Source excerpt:
begin

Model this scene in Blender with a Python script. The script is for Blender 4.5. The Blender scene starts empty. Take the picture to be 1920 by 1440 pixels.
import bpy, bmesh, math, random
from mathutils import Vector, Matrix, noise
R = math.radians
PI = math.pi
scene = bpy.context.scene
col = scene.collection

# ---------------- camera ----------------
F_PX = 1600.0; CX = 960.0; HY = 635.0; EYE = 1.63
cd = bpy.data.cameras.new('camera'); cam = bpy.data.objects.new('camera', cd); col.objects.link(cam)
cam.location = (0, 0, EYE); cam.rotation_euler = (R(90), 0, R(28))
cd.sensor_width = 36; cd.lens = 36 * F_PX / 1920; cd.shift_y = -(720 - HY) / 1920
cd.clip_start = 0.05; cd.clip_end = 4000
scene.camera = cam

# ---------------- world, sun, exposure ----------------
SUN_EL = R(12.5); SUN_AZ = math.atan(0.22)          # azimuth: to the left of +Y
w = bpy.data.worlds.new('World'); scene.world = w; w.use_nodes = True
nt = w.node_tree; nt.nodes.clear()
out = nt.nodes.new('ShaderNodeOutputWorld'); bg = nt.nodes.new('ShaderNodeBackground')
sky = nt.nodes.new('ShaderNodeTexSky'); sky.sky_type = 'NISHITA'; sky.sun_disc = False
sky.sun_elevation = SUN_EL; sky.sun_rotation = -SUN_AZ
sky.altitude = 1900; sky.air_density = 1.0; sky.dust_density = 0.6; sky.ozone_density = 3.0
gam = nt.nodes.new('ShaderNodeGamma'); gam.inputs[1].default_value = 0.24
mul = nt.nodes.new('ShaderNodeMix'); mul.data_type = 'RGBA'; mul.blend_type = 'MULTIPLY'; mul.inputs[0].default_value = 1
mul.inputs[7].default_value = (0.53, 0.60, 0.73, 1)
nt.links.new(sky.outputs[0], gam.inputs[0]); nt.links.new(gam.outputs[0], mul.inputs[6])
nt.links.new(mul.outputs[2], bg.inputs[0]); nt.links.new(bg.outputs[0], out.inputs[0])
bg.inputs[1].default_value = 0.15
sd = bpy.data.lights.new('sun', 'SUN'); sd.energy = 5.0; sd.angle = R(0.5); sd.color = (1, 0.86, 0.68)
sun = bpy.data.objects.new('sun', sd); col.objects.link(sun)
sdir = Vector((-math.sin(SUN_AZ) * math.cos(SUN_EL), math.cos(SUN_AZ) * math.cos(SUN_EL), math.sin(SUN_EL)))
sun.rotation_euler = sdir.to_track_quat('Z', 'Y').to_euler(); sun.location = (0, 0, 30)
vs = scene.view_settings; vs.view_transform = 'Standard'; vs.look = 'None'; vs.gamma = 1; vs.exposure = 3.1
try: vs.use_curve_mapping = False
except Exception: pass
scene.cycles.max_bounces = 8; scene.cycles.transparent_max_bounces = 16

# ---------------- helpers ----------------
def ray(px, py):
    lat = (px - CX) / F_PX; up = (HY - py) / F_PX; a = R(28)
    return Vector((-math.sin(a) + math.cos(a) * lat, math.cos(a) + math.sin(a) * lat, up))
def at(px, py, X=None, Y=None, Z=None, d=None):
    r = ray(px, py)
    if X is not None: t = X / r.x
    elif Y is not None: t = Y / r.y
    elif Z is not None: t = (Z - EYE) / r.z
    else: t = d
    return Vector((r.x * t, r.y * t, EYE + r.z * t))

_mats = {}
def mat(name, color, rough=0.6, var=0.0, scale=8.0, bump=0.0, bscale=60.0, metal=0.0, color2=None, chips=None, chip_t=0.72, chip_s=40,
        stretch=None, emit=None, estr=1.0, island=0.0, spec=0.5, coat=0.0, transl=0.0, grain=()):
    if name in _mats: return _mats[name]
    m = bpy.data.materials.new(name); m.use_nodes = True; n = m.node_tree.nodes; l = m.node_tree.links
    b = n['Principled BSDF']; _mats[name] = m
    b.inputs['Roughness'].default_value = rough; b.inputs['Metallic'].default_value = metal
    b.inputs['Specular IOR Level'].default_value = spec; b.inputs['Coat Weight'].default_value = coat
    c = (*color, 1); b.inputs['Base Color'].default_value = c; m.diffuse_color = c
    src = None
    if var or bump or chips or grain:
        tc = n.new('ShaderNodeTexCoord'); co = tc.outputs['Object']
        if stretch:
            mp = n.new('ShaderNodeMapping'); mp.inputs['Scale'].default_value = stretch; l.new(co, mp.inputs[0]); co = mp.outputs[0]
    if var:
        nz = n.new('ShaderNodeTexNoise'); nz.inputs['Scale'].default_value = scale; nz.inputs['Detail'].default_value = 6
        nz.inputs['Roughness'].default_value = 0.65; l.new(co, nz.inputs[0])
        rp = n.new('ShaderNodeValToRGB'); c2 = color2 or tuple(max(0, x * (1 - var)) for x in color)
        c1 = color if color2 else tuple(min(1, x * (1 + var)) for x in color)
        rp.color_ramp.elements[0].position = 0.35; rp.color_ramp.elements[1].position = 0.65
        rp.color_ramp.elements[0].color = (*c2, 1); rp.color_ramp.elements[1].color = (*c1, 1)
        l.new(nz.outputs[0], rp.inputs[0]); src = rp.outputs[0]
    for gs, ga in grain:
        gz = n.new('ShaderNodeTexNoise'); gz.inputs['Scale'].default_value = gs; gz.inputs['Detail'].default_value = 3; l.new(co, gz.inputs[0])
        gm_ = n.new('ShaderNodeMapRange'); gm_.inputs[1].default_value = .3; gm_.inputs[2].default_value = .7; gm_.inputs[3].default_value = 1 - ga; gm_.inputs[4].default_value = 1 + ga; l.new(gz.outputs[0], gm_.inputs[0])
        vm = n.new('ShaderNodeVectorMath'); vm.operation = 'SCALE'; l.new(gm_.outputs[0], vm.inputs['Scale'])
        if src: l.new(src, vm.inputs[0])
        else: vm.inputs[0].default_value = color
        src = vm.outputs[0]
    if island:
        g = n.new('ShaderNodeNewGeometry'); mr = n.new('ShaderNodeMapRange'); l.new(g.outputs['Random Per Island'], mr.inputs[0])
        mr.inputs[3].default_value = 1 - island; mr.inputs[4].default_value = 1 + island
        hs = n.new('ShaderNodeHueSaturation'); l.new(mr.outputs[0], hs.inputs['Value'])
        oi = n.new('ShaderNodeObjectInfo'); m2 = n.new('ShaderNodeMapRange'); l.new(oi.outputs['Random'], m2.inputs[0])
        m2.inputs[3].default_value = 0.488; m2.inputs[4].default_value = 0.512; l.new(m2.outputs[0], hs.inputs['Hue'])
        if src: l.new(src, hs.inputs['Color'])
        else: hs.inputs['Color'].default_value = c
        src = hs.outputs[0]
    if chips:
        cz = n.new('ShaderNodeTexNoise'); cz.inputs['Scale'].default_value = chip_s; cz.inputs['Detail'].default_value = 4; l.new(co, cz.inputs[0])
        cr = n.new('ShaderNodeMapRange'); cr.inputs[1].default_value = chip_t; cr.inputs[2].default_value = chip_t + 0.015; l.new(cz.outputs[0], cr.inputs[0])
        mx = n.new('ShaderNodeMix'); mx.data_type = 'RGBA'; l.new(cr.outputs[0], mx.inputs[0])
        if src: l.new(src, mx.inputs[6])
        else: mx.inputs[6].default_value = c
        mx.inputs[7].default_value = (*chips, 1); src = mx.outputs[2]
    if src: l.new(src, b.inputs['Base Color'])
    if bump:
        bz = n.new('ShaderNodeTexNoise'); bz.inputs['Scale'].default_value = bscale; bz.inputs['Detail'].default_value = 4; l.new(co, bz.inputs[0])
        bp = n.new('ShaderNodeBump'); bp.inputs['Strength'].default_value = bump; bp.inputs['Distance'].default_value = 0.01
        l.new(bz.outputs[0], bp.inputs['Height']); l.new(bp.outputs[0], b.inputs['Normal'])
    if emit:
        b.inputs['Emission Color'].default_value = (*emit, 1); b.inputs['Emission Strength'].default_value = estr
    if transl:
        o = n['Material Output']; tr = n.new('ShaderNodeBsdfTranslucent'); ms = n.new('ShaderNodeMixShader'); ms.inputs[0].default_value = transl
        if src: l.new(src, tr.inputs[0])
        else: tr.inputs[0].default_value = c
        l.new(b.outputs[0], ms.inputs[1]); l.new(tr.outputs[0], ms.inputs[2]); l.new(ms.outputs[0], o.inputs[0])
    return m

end

What you have to do:
Repeat exactly, please, each line from the beginning of the data through the line with "col = scene.collection" in it, and only those lines.

Exercise result:
Model this scene in Blender with a Python script. The script is for Blender 4.5. The Blender scene starts empty. Take the picture to be 1920 by 1440 pixels.
import bpy, bmesh, math, random
from mathutils import Vector, Matrix, noise
R = math.radians
PI = math.pi
scene = bpy.context.scene
col = scene.collection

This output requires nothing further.